Records provided >>
============
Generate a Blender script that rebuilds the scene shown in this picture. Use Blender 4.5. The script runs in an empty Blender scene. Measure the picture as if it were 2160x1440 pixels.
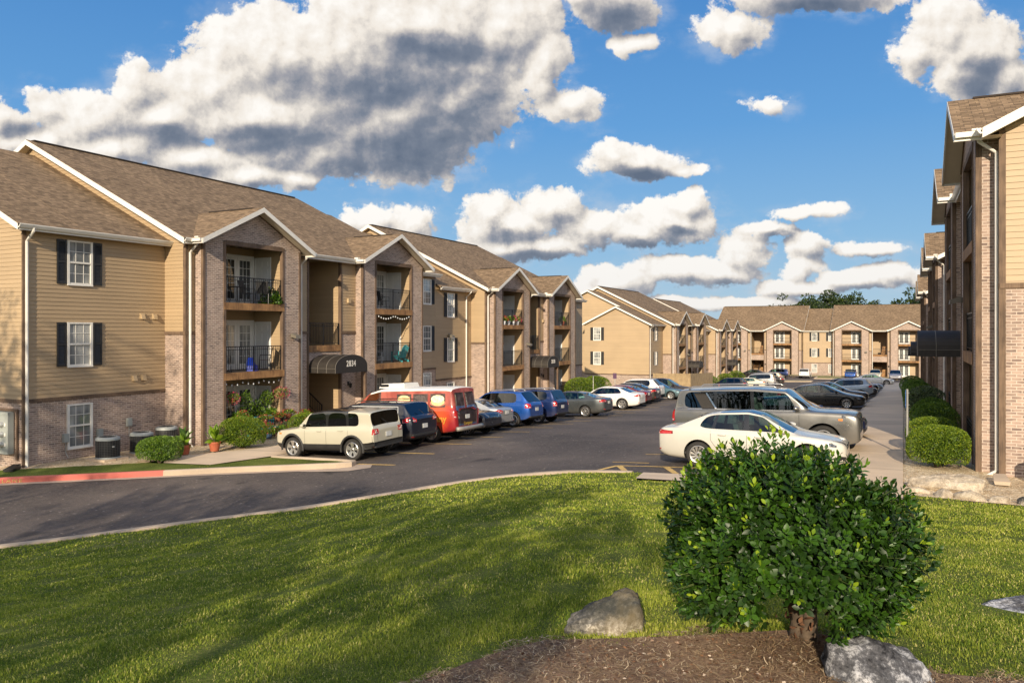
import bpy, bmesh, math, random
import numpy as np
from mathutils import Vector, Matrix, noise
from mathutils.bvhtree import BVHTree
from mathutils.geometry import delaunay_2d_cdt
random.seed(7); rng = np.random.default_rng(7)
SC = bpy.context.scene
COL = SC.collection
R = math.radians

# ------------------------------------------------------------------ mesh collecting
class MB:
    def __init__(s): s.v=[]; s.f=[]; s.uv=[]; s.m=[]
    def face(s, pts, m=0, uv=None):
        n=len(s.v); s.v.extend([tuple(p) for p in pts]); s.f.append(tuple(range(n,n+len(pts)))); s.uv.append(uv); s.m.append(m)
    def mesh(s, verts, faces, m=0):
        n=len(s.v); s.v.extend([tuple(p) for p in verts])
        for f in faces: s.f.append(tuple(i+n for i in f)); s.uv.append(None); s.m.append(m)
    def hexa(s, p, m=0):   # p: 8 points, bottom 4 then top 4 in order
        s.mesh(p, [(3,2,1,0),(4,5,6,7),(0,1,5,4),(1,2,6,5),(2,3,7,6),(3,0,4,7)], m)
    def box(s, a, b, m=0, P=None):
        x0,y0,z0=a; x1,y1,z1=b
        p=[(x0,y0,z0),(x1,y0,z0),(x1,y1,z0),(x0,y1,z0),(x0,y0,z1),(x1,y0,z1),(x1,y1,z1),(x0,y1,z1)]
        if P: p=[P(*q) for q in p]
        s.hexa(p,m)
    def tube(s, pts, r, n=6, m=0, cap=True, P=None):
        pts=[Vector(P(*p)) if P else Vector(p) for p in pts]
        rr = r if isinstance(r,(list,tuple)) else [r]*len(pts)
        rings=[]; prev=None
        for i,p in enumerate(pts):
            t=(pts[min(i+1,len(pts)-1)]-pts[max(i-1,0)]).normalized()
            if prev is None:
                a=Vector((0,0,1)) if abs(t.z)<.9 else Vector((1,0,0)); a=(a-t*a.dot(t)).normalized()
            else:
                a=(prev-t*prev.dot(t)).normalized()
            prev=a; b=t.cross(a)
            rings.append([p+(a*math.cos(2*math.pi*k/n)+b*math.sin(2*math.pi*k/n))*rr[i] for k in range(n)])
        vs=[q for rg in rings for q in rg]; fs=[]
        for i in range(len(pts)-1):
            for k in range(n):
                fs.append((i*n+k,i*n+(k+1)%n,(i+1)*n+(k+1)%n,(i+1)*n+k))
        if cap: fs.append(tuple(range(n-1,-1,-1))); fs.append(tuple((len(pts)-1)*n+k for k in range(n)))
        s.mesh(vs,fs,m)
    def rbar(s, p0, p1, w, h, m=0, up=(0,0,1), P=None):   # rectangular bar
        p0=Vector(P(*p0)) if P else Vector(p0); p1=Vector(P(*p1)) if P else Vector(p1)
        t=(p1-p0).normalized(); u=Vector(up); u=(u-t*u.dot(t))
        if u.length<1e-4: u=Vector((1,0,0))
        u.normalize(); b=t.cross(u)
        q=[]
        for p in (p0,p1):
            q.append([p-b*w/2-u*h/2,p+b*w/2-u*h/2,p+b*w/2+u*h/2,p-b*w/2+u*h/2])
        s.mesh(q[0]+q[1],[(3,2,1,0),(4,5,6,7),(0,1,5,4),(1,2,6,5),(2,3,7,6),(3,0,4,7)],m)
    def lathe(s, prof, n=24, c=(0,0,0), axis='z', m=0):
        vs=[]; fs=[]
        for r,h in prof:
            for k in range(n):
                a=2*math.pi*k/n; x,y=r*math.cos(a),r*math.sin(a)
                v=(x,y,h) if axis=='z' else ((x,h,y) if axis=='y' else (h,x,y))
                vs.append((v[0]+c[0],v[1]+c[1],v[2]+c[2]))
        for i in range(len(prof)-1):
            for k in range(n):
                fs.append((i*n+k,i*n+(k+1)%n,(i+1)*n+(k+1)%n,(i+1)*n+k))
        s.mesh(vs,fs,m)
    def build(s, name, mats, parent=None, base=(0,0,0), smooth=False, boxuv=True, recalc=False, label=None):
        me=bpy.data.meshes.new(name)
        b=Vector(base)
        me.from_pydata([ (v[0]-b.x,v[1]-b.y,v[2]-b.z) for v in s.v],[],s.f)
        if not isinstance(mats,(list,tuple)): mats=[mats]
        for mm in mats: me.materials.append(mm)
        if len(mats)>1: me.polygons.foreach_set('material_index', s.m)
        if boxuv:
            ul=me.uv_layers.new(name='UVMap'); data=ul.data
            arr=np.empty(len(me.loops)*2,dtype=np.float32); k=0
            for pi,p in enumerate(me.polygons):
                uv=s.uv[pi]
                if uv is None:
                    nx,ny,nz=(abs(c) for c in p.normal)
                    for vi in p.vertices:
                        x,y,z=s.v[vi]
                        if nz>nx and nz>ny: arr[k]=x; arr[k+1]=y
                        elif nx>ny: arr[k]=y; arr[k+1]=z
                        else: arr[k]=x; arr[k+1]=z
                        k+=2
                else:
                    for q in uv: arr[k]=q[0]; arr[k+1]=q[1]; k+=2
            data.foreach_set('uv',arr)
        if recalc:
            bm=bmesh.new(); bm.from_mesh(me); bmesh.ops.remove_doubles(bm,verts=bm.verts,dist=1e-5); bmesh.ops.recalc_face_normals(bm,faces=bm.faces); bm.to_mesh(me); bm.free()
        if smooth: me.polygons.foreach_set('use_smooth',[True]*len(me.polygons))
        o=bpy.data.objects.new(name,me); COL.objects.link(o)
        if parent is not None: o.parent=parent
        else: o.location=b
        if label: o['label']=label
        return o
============
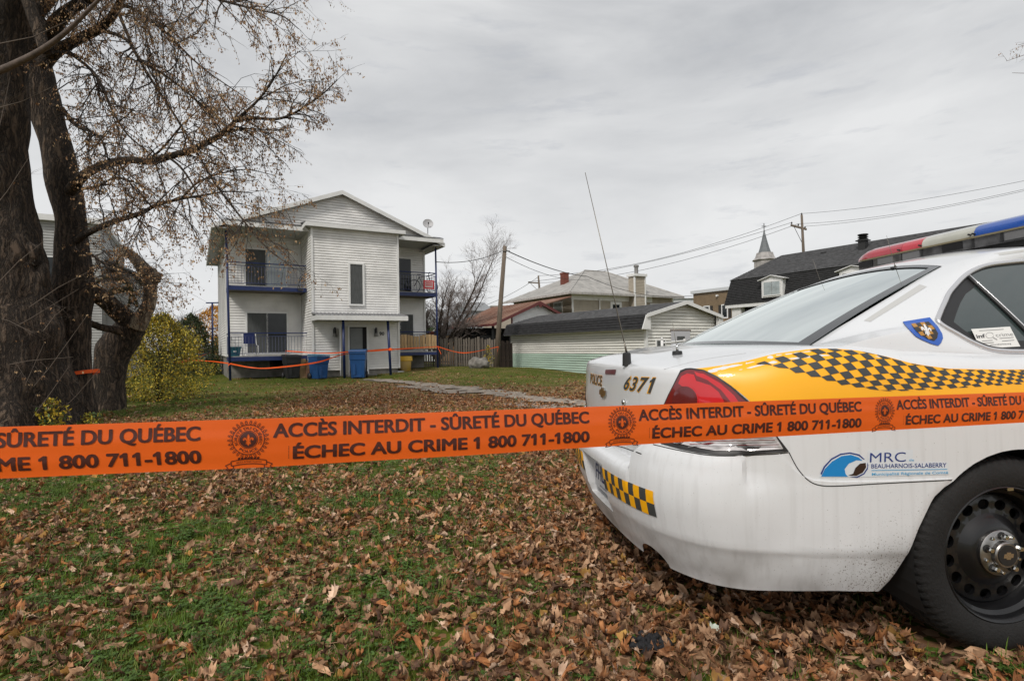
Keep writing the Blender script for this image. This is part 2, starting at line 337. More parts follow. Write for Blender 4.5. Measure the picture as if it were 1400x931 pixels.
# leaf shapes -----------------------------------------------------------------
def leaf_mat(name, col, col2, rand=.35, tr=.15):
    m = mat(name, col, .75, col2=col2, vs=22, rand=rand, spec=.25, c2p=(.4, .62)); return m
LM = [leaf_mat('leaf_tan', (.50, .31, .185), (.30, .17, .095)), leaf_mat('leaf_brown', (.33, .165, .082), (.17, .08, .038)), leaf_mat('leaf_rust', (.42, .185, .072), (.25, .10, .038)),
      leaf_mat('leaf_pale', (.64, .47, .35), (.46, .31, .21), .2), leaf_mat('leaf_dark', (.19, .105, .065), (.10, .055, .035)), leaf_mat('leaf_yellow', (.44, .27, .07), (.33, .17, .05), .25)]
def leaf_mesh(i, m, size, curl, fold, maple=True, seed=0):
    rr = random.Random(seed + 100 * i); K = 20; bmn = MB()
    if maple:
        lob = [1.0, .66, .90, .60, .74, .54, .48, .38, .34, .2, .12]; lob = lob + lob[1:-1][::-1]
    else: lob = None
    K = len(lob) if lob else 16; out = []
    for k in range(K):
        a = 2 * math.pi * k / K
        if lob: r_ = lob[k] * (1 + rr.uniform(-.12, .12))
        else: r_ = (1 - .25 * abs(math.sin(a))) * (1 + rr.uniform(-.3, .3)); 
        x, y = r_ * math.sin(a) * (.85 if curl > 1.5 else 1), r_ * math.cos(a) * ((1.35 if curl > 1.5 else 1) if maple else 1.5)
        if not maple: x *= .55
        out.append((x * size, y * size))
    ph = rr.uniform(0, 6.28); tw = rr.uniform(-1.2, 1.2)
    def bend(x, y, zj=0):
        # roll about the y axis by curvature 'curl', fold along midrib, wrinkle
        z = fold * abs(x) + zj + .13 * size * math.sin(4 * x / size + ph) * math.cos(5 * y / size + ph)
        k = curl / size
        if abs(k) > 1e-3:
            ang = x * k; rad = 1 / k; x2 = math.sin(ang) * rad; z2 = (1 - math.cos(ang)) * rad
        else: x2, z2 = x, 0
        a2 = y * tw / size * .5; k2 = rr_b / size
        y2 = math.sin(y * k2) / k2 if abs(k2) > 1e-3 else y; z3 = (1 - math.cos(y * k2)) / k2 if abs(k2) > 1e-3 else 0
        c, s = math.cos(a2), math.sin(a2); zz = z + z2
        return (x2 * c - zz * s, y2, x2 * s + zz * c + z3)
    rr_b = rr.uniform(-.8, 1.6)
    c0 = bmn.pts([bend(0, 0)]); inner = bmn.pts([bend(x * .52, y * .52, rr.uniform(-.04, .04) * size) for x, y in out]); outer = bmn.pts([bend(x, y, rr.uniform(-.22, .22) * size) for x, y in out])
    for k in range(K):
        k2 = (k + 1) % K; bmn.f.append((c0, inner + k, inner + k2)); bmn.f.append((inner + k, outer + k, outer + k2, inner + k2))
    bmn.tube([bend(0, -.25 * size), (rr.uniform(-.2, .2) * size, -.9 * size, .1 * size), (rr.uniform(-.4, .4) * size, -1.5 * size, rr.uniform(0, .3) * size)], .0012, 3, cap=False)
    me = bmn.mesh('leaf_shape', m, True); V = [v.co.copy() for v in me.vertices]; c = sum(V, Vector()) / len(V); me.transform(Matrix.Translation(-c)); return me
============
Work required >>
Pick out every line holding the string "empty" and return it.

Response >>
Generate a Blender script that rebuilds the scene shown in this picture. Use Blender 4.5. The script runs in an empty Blender scene. Measure the picture as if it were 2160x1440 pixels.
            arr=np.empty(len(me.loops)*2,dtype=np.float32); k=0